EXERCISE DETAILS: Up to and including the line that contains "return c, (r - l).dot(e1), t.z - b.z", repeat each line of the data exactly, starting from the first.

DATASET:
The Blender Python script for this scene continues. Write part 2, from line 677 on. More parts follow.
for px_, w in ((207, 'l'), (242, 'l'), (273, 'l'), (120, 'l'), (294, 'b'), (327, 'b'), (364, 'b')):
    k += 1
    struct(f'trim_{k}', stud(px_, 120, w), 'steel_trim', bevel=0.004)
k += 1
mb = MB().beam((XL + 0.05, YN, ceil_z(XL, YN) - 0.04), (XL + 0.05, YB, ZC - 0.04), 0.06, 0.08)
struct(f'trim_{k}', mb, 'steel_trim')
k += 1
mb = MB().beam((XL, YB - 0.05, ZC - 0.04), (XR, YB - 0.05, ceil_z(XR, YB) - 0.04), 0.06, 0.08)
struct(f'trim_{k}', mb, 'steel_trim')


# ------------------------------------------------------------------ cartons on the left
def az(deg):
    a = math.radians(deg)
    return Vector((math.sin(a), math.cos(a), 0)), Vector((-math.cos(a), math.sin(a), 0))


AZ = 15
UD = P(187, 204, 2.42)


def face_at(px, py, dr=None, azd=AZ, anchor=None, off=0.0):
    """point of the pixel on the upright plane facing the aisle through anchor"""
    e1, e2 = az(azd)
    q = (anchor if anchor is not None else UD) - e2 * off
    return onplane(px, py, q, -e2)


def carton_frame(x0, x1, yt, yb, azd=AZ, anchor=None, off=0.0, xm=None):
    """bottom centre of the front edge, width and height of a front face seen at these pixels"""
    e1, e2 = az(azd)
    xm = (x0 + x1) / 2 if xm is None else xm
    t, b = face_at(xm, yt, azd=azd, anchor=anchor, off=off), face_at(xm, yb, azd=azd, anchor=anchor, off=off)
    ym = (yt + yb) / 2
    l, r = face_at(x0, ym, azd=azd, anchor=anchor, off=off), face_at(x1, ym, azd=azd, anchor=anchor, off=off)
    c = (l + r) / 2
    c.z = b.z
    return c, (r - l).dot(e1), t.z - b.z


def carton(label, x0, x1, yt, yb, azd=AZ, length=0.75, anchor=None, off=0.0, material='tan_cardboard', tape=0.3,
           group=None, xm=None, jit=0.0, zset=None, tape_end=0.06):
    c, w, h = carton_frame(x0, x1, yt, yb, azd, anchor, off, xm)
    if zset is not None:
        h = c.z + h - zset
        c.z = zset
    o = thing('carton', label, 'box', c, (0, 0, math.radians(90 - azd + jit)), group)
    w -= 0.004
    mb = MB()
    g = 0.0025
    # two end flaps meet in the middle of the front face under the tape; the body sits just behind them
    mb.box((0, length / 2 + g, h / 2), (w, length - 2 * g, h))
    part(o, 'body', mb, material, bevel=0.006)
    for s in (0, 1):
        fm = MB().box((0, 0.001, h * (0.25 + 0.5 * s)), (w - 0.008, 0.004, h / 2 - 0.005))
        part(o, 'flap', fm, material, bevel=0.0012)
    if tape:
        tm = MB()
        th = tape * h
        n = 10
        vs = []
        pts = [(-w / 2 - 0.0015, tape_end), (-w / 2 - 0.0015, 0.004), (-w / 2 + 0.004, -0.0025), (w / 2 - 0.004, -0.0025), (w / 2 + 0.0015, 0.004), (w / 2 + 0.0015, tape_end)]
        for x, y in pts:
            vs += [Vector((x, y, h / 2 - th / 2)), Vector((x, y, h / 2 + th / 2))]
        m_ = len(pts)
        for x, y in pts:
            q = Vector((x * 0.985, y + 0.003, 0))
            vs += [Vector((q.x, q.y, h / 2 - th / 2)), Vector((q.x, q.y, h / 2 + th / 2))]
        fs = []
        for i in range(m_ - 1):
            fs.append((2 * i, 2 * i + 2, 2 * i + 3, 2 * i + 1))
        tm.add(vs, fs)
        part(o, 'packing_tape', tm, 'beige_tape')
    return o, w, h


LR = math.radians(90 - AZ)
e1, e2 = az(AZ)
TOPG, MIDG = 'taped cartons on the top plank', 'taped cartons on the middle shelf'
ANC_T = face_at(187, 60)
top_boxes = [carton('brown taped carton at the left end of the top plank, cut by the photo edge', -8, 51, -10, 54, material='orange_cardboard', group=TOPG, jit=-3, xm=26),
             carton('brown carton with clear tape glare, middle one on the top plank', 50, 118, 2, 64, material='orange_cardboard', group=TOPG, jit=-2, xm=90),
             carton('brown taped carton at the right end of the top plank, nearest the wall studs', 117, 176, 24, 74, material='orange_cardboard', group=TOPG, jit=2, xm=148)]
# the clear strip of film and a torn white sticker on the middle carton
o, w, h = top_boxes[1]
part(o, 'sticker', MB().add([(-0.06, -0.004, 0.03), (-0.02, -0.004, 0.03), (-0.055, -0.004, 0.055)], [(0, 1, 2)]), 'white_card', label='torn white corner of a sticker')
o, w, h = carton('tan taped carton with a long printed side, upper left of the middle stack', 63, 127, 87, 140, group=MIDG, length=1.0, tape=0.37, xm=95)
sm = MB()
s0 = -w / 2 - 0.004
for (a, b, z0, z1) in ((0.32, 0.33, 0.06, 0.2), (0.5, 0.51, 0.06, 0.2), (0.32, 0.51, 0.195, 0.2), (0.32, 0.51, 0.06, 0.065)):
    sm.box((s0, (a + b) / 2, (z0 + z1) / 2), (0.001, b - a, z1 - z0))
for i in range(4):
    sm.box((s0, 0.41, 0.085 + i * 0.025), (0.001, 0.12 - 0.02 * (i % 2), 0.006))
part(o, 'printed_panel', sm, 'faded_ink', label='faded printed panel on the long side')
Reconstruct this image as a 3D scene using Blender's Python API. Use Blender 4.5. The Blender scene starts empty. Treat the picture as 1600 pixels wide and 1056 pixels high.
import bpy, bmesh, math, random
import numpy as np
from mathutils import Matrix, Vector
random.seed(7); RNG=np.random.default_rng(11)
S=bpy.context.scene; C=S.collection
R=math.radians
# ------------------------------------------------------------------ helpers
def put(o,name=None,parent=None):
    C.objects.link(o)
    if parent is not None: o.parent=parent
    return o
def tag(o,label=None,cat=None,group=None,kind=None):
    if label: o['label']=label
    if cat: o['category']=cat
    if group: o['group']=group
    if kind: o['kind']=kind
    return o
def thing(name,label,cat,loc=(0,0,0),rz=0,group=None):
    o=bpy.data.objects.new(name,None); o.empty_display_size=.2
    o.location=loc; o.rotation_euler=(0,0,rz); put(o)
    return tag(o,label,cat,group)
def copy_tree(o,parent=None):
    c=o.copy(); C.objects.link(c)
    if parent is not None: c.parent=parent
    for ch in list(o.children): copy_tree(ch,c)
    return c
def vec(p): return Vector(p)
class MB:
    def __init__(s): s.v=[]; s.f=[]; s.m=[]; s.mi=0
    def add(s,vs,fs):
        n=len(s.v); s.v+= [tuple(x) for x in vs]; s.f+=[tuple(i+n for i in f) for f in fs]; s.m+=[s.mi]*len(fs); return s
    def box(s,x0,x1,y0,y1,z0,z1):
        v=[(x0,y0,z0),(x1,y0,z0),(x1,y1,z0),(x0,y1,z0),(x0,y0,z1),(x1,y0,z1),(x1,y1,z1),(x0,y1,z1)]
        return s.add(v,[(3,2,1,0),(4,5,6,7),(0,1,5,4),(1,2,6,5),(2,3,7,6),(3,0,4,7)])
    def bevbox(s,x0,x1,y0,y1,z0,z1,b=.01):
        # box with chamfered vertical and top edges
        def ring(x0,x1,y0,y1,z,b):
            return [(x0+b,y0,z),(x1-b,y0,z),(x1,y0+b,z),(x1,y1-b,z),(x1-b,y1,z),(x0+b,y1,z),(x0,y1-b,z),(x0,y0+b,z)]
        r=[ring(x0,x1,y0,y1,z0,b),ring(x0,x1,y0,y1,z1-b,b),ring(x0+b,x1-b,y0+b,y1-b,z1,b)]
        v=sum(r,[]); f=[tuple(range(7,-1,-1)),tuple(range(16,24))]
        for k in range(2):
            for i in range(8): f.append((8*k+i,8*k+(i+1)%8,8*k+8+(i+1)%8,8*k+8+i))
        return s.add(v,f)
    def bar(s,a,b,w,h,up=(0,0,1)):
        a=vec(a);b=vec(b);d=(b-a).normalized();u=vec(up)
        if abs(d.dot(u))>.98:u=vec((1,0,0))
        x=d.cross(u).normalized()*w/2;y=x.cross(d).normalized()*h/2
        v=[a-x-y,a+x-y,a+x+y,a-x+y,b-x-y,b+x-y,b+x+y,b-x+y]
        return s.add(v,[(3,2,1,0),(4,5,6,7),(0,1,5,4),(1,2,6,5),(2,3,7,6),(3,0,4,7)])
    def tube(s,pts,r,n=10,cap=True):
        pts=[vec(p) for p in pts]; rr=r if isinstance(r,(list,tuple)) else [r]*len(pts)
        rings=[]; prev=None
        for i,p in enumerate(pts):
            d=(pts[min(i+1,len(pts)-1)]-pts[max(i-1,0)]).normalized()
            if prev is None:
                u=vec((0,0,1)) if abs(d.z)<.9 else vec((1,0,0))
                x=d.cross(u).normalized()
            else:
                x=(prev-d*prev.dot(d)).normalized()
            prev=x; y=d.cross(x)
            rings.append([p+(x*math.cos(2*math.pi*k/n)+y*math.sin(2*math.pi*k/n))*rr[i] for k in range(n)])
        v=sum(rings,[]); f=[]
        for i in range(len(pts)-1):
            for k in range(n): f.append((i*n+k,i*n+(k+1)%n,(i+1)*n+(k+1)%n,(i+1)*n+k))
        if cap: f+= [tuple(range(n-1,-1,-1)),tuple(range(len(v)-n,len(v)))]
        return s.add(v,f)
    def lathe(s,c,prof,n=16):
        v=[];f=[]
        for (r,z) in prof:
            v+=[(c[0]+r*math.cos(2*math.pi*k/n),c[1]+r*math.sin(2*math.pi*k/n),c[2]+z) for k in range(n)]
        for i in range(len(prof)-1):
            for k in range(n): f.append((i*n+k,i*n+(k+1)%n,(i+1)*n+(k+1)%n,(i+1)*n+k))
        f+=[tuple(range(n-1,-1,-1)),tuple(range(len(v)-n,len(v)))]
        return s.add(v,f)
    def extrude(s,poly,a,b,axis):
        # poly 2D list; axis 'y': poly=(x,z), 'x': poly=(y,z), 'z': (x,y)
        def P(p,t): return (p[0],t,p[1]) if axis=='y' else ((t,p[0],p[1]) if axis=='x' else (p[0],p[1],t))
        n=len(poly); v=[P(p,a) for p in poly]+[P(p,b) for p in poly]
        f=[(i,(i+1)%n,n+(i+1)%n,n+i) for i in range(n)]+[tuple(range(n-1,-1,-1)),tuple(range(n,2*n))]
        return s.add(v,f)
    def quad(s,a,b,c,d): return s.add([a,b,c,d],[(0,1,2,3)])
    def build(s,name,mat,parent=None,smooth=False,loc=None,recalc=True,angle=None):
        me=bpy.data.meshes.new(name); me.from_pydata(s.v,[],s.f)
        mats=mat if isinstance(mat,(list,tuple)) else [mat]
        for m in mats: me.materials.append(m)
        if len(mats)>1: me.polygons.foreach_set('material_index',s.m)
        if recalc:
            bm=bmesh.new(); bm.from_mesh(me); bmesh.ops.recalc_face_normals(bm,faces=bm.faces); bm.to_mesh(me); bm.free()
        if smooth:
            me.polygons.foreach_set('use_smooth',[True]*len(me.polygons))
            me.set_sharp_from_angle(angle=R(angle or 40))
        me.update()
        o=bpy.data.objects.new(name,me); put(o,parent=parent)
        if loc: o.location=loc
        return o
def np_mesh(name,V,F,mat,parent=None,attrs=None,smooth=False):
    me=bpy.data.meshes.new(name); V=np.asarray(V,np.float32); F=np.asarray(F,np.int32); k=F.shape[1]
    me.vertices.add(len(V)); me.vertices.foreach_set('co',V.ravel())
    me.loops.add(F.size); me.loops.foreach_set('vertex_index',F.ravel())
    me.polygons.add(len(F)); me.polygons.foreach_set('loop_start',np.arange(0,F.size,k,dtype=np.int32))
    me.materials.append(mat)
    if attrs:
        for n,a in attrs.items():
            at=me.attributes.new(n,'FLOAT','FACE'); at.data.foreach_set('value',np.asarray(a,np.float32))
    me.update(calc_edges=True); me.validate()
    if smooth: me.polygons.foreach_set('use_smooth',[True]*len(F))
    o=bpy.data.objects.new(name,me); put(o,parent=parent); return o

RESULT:
The Blender Python script for this scene continues. Write part 2, from line 677 on. More parts follow.
for px_, w in ((207, 'l'), (242, 'l'), (273, 'l'), (120, 'l'), (294, 'b'), (327, 'b'), (364, 'b')):
    k += 1
    struct(f'trim_{k}', stud(px_, 120, w), 'steel_trim', bevel=0.004)
k += 1
mb = MB().beam((XL + 0.05, YN, ceil_z(XL, YN) - 0.04), (XL + 0.05, YB, ZC - 0.04), 0.06, 0.08)
struct(f'trim_{k}', mb, 'steel_trim')
k += 1
mb = MB().beam((XL, YB - 0.05, ZC - 0.04), (XR, YB - 0.05, ceil_z(XR, YB) - 0.04), 0.06, 0.08)
struct(f'trim_{k}', mb, 'steel_trim')


# ------------------------------------------------------------------ cartons on the left
def az(deg):
    a = math.radians(deg)
    return Vector((math.sin(a), math.cos(a), 0)), Vector((-math.cos(a), math.sin(a), 0))


AZ = 15
UD = P(187, 204, 2.42)


def face_at(px, py, dr=None, azd=AZ, anchor=None, off=0.0):
    """point of the pixel on the upright plane facing the aisle through anchor"""
    e1, e2 = az(azd)
    q = (anchor if anchor is not None else UD) - e2 * off
    return onplane(px, py, q, -e2)


def carton_frame(x0, x1, yt, yb, azd=AZ, anchor=None, off=0.0, xm=None):
    """bottom centre of the front edge, width and height of a front face seen at these pixels"""
    e1, e2 = az(azd)
    xm = (x0 + x1) / 2 if xm is None else xm
    t, b = face_at(xm, yt, azd=azd, anchor=anchor, off=off), face_at(xm, yb, azd=azd, anchor=anchor, off=off)
    ym = (yt + yb) / 2
    l, r = face_at(x0, ym, azd=azd, anchor=anchor, off=off), face_at(x1, ym, azd=azd, anchor=anchor, off=off)
    c = (l + r) / 2
    c.z = b.z
    return c, (r - l).dot(e1), t.z - b.z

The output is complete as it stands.